The purpose of this challenge for me was to be more disciplined when shopping as my food budget is now pretty strict. I've come away from a supermarket over £100 pounds worse off with not much to show for it and needing to go shopping a few days later. The other reason is that I don't agree with the economic argument that people are becoming obese because they cannot afford to eat healthily. My weekly food contained oily fish, chicken, salads and vegetables and were simple to cook. Although my challenge is over for the purpose of this blog, I will continue to let it be a guiding principle and also if you have these basics in your cupboard you will always have something to eat.

I think 3 weeks of blogging on one subject is enough for now and I am going to let the blog return, for a while, to it's original purpose, as a means to give my daughter's all the recipes I've cooked them. Which is, of course, how I express my love for them.

Chicken and chorizo casserole

I made this in my slow cooker - brown the chicken off and literally chuck the rest of the ingredients in the slow cooker and relax.

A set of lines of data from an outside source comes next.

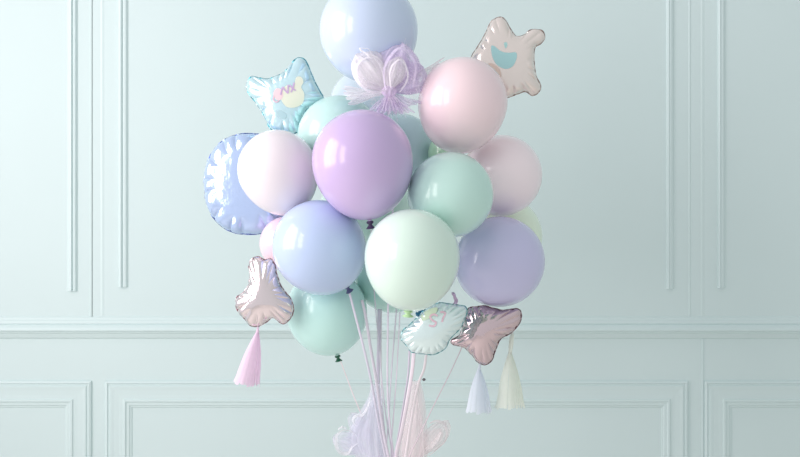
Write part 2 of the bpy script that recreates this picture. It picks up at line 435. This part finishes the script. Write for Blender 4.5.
# printed aqua pillow, below the whitish mint balloon
D = Foil([(401.5, 339), (403, 331), (410, 325), (417, 318), (424, 311), (431, 306), (440, 303), (449, 304), (457, 305), (465, 306.5), (466.5, 312), (464, 319), (460, 328), (454, 334), (449, 340), (445, 348), (434, 354), (423, 353.5),
          (412, 352), (407, 346)], -.11,
         'small whitish aqua foil pillow with a ruffled bottom edge and pink print', (226, 242, 242), (100, 165, 172), (432, 330), fat=1.3, pucker=8, pamp=.6, seed=6, metal=.5, flat=.3, plen=.6, turn=-.12)
D.blot([(421, 316), (429, 309), (438, 307), (436, 313), (429, 318), (423, 320)], 'printed_patch', (206, 224, 196), 'pale yellow green print')
D.strokes([[(438.5, 315), (434.5, 313.5), (431, 316), (433.5, 319.5), (437, 321.5), (435, 325), (430, 324.5)], [(441, 311), (446, 312), (444, 317), (443, 321)]], 'printed_letters', (226, 190, 204), 'pink hand lettered S7', .9)
D.tail(424, 312, -.9, .3, (70, 130, 165), 9, 2.6)
D.tail(452, 307, .25, -1, (206, 188, 216), 15, 2.2, 2.6)
# rose gold star, lower right
Ef = Foil([(452, 345), (451, 341), (459, 336), (463, 325), (464, 315), (469, 308.5), (477, 307), (484, 306), (493, 308), (502, 310), (511, 309), (518, 308.5), (521.5, 314), (519, 323), (511, 332), (501, 338), (496, 348), (491.5, 360),
           (484, 364.5), (477, 361), (471, 354), (463, 347.5)], -.02,
          'rose gold foil star at lower right holding two tassels', (210, 190, 194), (112, 80, 90), (485, 330), fat=1.4, pucker=12, pamp=.6, seed=12, plen=.75, flat=.1, rough=.09, metal=1.0, turn=-.28)
# beige star, upper right
Ff = Foil([(470, 63), (473, 54), (479, 45), (486, 33), (489.5, 25), (494, 19.5), (500.5, 17.5), (505.5, 21), (510, 29), (516.5, 37), (525, 35), (530, 31), (536, 30.5), (542, 32), (544, 38.5), (540.5, 44), (534.5, 48), (533.5, 60), (535.5, 76), (540, 86),
           (538, 92.5), (532, 95.5), (525, 91.5), (517, 94), (508, 97), (501, 97), (493, 92), (482, 80), (473, 72)], .075,
          'beige foil star with a teal print at upper right behind the soft pink balloon', (240, 228, 222), (150, 125, 118), (508, 60), fat=1.0, pucker=13, pamp=.5, seed=15, rough=.2, metal=.6, turn=-.1)
Ff.blot([(491.5, 47.5), (495, 48), (499, 51.5), (504, 54), (510, 54.5), (516, 54.5), (516.5, 60), (513, 67.5), (507, 70.5), (501, 69), (495.5, 64.5), (492, 56)], 'printed_heart', (172, 216, 218), 'pale teal heart print')
Ff.blot([(504, 45), (506.5, 44), (507.5, 47), (505.5, 50)], 'printed_drop', (176, 218, 216), 'small pale teal drop print')
Ff.blot([(487, 66), (493, 65), (500, 71), (501, 79), (494, 79), (488, 73)], 'printed_patch', (222, 202, 190), 'faint tan patch print')

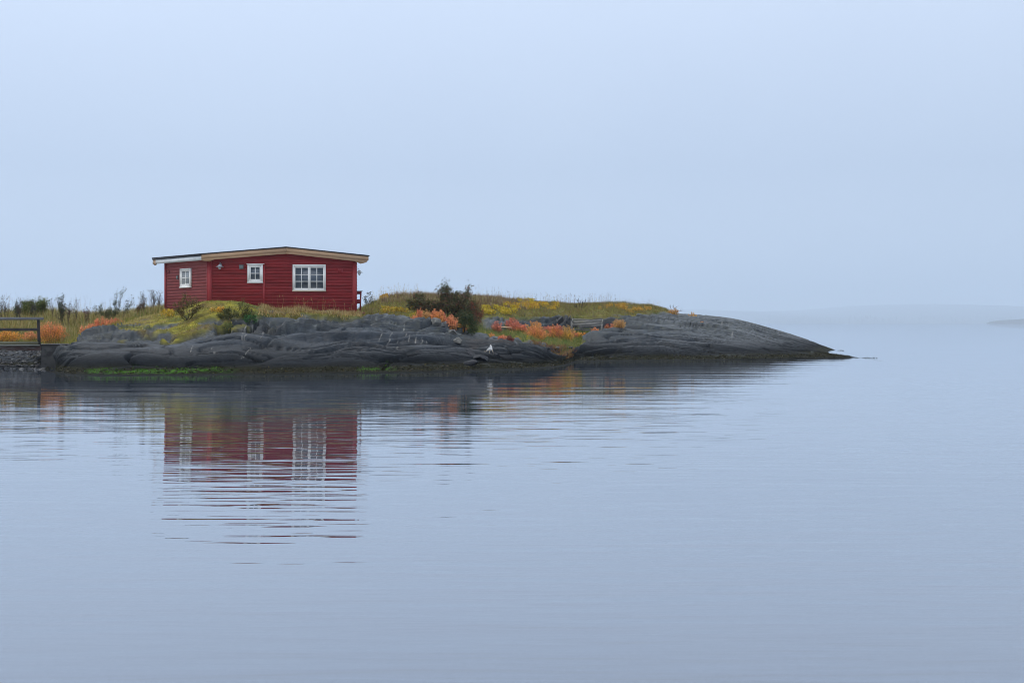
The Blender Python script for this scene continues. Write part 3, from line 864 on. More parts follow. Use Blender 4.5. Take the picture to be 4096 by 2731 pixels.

1 whole chicken, jointed into 8 pieces
1 onion chopped
3 cloves of garlic
200g diced chorizo sausage
 2 tins chickpeas or canellini beans, drained
1 400g tin chopped tomatoes
1/4 pint of water
2 tspn smoked paprika (opt)

As I said, brown the chicken pieces in a frying pan and add all the other ingredients. You can bring them to the boil (if you wish) then add it all to the slow cooker or a casserole dish / large saucepan and cook for hours.